Review – Bridge of Spies (2015)
Director: Steven Spielberg
Starring: Tom Hanks, Mark Rylance, Scott Shepherd, Alan Alda, Austin Stowell, Dakin Matthews, Amy Ryan
The big guns have been rolled out for Cold War espionage thriller Bridge of Spies, Steven Spielberg’s contribution to this year’s Oscar hunting season. Directing his first film in three years, the Hollywood master has teamed up for the fourth time with star Tom Hanks on a screenplay from Matt Charman and the Coen brothers.
In 1957, at the height of the Cold War and the accompanying thermonuclear hysteria, the CIA capture a Soviet spy, Rudolf Abel (Mark Rylance), living in Brooklyn. With the eyes of the world watching, and the American justice system under the microscope, it is important that Abel is seen as getting a fair trial. So James Donovan (Tom Hanks), partner in a successful insurance law firm, is appointed by the state as Abel’s public defender. While aware that defending the most hated man in the country will likely make him the second most hated man in the country, Donovan believes it is his patriotic duty to do the job.
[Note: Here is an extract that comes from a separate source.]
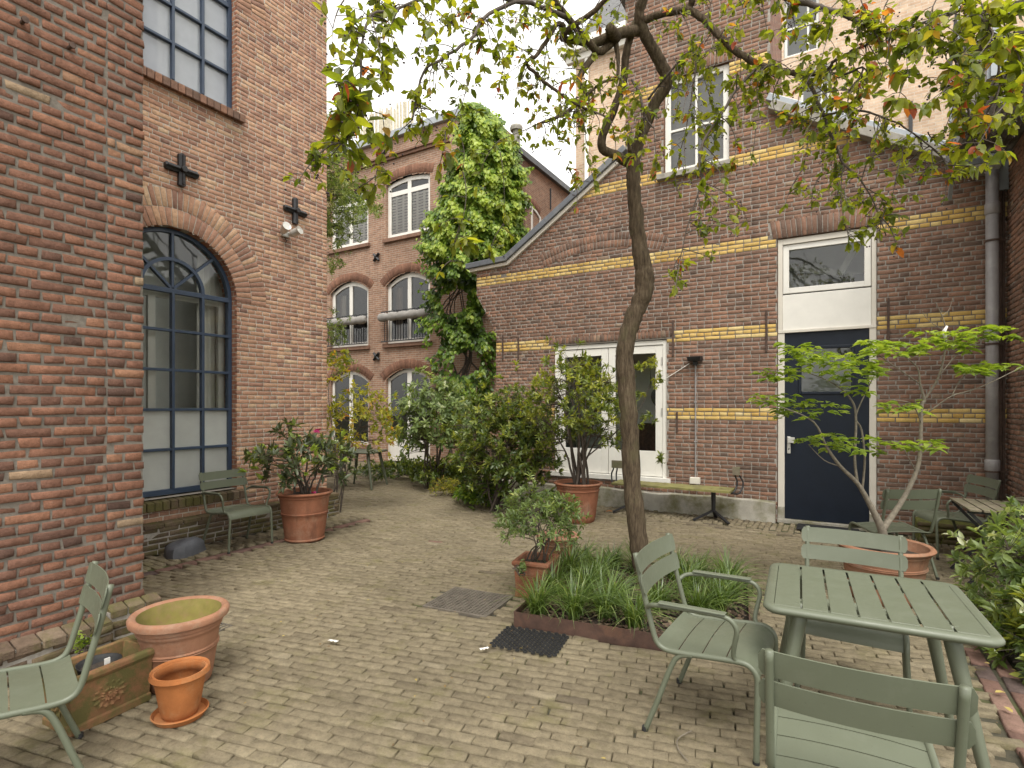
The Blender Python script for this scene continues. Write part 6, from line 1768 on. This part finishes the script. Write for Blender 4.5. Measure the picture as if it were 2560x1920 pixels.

Not the straight espionage film the title might suggest, Bridge of Spies is a film about patriotism. Donovan believes it is his constitutional duty to defend Abel, and upholding that is a greater act of patriotism than standing on the side of his country against the accused spy. CIA agent Hoffman (Scott Shepherd) tries to coerce Donovan into breaking attorney-client privilege, stating there are no rules in this situation. The judge overseeing the case makes no pretence of impartiality, telling the two counsellors he hopes for a speedy conviction. Donovan represents the kind of true patriotism that stands in the face of simplistic wartime jingoism. Through his plea to remember what it is that makes their country worth defending, Bridge of Spies invites comparison with today’s context where the response to the looming threat of terrorism has so often been to restrict civil liberties. While still relevant, these themes give the film an old fashioned, almost Capra-esque feel. Particularly in its first half it is tonally reminiscent of Mr Smith Goes to Washington, with Tom Hanks perfectly cast in the Jimmy Stewart role. Donovan is a principled everyman, and Hanks, in solid form, provides the right combination of likeability and nobility.
The ‘us-and-them’ mentality is also challenged through the characterisation of Rudolf Abel, impeccably performed by British actor Mark Rylance, who is best known for his theatrical work. Abel is a reserved, unflappable, and gentle man with a soft-spoken British accent. While there is no doubt that he is guilty of his accused crimes, he is not presented as being evil. In fact we are positioned to like him. Besides Donovan, he is the character we care most about. Both Donovan and Abel are men of honour and principle, and despite those principles being diametrically opposed, they recognise and respect that quality in each other.
The film then pivots at the halfway point, as Donovan goes from being an outside observer of the world of espionage to a key player. Five years after the Abel trial, in 1962, an American U-2 spy plane is shot down over the Soviet Union and its pilot, Gary Powers (Austin Stowell), is taken prisoner. Donovan is conscripted to act as intermediary between two governments who refuse to talk to each other in order to negotiate a prisoner exchange. Motivated not simply by his sense of duty, but also by the opportunity to redeem himself and his family in the eyes of a public who see him as a traitor for defending a Soviet, Donovan barely hesitates. Sent to East Berlin to arrange the Abel for Powers trade, Donovan throws a spanner in the works when he becomes determined to also secure the freedom of Frederic Pryor (Will Rogers), a young American economics student who was arrested after finding himself on the wrong side of the newly constructed Berlin Wall.
The great commercial director of his generation, Steven Spielberg is a supremely gifted cinematic storyteller. Starting with a virtually wordless opening which tells us so much about both Abel and Cold War America, Bridge of Spies demonstrates moments of masterful visual storytelling. Spielberg effectively uses visual mirroring to create comparisons. Both Abel and Powers use a trick coin as part of their equipment. From a train in East Berlin Donovan witnesses a group of people shot while trying to scale the Wall, a point of view which is mirrored as he watches kids scaling backyard fences from a Manhattan train. The director also employs similar visual connections for scene transitions: in court the bailiff commands “All arise” and we cut to a classroom where the children stand for the Pledge of Allegiance. Stylistically, Spielberg and cinematographer Janusz Kaminski also nod to 1940s film noir in the expressionistic use of shadows and oblique lines and angles.
Spielberg has always been a filmmaker prone to the sentimental, and Bridge of Spies is an unmistakably Spielberg take on the Cold War, one tinged with optimism rather than cynicism. While still keeping you on the edge of your seat, the master director, with the apparent comic influence of the Coen brothers, has managed to produce a hopeful, even feel-good, Cold War movie.